Nous avons regardé le film belge « #salepute »1(2021) réalisé par Florence Hainaut et Myriam Leroy, deux journalistes belges. Ce film dénonce le cyberharcèlement sexiste. Au sein de ce documentaire, les femmes témoignent de ce mouvement de haine dont elles sont victimes. En effet, nous apprenons au sein du documentaire que les femmes sont 27 fois plus susceptibles que les hommes d’être harcelées via internet2. Nous nous sommes inspirées de ce film pour écrire une analyse.

Avez-vous déjà ?

 Avez-vous déjà aimé une vidéo qui humilie une femme ? Commenté un post Facebook en insinuant à une telle de se taire, d’aller se rhabiller ou encore d’aller se faire violer ?

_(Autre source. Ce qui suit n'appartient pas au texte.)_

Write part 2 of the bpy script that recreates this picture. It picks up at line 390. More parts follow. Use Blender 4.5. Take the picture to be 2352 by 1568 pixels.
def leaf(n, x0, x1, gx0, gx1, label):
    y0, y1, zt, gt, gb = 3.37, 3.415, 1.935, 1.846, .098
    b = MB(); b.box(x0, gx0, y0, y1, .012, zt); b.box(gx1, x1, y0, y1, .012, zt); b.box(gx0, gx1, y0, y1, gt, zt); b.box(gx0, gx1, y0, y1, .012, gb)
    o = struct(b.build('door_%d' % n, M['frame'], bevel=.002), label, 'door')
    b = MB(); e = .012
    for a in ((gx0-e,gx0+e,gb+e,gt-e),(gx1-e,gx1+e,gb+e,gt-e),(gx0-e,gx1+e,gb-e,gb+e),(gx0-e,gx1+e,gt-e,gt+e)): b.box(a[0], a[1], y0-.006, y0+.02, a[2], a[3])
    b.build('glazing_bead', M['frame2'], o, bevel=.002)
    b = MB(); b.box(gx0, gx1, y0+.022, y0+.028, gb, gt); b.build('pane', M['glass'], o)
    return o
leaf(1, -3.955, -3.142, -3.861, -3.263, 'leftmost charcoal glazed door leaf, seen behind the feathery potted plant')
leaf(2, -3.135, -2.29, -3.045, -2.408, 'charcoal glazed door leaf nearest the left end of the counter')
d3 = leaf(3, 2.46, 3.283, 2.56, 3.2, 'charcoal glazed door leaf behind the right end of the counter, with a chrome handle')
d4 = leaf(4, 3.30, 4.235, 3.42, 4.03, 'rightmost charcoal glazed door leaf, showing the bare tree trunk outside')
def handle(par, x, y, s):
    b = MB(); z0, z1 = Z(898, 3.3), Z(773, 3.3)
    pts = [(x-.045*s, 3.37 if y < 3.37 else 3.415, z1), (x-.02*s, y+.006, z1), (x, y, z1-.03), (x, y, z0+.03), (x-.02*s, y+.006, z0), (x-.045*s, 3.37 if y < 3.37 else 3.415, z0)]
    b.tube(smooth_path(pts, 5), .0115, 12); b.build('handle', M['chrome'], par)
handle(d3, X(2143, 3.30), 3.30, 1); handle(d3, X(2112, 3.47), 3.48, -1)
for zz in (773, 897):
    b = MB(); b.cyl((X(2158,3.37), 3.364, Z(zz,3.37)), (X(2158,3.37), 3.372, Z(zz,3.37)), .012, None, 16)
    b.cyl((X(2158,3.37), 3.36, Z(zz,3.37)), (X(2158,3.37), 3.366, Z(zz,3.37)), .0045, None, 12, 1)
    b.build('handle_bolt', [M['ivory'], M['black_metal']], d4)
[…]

 Lorsqu’un homme écrit un commentaire sexiste,  il participe à renforcer un système violent qui touchera sa mère, sa femme, sa sœur ou sa fille. En effet, 73% des femmes à travers le monde ont déjà été confrontées, d'une manière ou d'une autre, à des violences en ligne ou en ont été victimes3. Nous pourrions penser que ces femmes l’ont bien cherché, que les femmes de notre entourage ne sont pas concernées. Alors qu’en fait, les femmes subissent des violences car elles osent s’exprimer au même titre que les hommes. Alors, souhaitons-nous réellement censurer les femmes qui nous sont chères ?

 La cyberviolence sexiste, c’est quoi ?

 L’Institut pour l’Égalité des Femmes et des Hommes propose deux définitions du sexisme4 :

La cyberviolence est un acte intentionnel opéré par un individu ou plusieurs, au moyen de formes de communications électroniques, de façon répétée à l’encontre d’une personne ou plus. Il consiste à envoyer des messages ou publier des propos insultants, dénigrants, voire menaçants.

Elle peut alors prendre plusieurs formes :

 Quel genre de femme subit du cyberharcèlement ?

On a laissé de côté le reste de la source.